Hay una deuda pendiente que viene latiendo de antiguo, cuando el hombre, en su intento de identificarse con Dios, mecanizó los tiempos. De manera tan aparatosa quedaría señalado el camino de la tradición cartesiana, ese conjunto de lógicas que, lejos de valorar el sentido orgánico del Planeta Tierra, contempla el mundo como máquina impulsada por Dios.
Si echamos la vista atrás, nuestro mundo actual es consecuencia de un juicio racional, donde dioses y hombres copulan, corriéndose a la par y quemando rueda por las autopistas del progreso. Dicho de otra manera: el humo negro que desprende el vertedero de Seseña apunta la verdadera deuda; la que tenemos pendiente con el ecosistema desde la infancia industrial del mundo.

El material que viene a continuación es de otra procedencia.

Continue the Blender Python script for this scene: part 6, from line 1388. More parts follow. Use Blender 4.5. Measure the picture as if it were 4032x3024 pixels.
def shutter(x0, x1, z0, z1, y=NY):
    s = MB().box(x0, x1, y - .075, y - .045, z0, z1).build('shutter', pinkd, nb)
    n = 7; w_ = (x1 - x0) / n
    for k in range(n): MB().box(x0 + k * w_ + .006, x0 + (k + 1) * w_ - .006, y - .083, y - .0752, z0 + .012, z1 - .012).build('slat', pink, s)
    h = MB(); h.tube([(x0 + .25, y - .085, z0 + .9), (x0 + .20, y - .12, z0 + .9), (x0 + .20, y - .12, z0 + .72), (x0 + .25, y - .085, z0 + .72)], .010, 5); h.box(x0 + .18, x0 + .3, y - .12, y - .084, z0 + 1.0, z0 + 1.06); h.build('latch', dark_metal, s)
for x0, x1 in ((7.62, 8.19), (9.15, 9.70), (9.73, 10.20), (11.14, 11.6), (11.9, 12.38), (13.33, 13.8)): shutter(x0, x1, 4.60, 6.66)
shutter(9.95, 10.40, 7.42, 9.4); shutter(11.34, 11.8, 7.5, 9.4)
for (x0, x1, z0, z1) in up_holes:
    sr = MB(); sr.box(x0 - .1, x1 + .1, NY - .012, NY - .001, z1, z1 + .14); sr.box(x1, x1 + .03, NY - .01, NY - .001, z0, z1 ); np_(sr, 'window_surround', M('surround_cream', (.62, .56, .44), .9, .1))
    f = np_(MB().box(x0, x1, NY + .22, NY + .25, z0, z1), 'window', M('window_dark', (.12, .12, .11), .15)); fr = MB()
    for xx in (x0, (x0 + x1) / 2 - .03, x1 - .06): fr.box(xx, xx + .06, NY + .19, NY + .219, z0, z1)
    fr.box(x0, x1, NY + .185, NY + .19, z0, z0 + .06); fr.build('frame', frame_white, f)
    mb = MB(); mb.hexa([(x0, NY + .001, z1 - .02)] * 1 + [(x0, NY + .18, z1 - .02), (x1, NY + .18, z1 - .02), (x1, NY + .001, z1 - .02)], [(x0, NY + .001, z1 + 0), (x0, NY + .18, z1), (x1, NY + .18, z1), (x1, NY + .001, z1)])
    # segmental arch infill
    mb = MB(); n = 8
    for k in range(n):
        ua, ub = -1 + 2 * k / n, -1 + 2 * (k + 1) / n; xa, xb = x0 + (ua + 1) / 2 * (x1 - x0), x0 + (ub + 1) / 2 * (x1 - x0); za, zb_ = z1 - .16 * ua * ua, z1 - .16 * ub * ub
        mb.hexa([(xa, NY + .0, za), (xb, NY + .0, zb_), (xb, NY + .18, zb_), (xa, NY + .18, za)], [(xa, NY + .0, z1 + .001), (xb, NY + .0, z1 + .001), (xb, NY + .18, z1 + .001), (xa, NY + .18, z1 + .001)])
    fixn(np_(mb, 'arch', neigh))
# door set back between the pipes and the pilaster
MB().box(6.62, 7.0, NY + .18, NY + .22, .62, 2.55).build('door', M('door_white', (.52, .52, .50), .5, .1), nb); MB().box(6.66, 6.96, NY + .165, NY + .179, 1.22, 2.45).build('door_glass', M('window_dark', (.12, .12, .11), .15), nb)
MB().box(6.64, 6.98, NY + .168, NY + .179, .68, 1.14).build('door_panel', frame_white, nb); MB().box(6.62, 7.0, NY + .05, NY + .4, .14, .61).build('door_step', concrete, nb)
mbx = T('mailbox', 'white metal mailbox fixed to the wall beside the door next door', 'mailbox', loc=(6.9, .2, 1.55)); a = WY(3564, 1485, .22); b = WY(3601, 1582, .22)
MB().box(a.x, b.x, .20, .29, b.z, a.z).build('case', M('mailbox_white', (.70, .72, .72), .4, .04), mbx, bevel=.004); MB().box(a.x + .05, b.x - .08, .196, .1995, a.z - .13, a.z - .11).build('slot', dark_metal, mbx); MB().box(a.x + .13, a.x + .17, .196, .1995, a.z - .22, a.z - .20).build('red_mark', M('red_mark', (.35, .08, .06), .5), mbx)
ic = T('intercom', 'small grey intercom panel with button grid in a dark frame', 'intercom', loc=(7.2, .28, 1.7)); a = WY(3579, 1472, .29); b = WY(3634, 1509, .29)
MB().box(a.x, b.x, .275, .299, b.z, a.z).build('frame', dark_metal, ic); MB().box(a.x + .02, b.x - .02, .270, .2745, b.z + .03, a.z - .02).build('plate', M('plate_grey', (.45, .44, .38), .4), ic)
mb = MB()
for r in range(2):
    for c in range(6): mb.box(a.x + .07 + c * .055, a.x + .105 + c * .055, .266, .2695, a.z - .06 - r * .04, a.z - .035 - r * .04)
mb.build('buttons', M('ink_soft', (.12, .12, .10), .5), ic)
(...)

Un suma y sigue para una cuenta de daños que convierten el espacio del día a día en un lugar irrespirable. Si Dios tuviera manos, podríamos utilizar el tópico que señala al mundo como dejado de la mano de Dios. Pero como Dios no tiene manos, la hegemonía de la razón tira de una mano invisible que indica el camino a seguir en busca de la codicia.
Con tales atributos que lo acercan a lo ficticio, el neoliberalismo tiene más de pseudoreligión que de ciencia. Para más inri se acerca a lo fabuloso desde el momento en que exige a la realidad que se adapte a un modelo económico donde lo que no se puede medir ni pesar, no existe.
Con esta facultad para poner límites, quedan fuera de sitio las habilidades del espíritu. Es entonces cuando las matemáticas dejan de ser medio y se convierten en un fin en sí mismo, olvidando que el verdadero logro es el ser humano.
Mientras esto continúe y el hombre sea devenir en vez de logro, el Estado seguirá existiendo. Un medio para alimentar la voracidad del capital a través de los mecanismos metabólicos del poder burocrático.
En esta visión, siempre hay sitio para palabras redentoras que sueltan los que se sienten culpables. Pero las mismas catástrofes ecológicas elevan hasta las cimas de la indecencia el papel del consuelo. Con sus pecados nos adoctrinan a la vez que marcan una deuda numérica que se hace infinita, a interés compuesto.
Se trata de una pella tan ficticia como el capital que manejan. Por eso, la deuda es fácil de saldar. Se tacha. Borrón y cuenta nueva. De la verdadera deuda, la que tenemos pendiente con el ecosistema, hablan poco o nada. La emborronan con humo negro.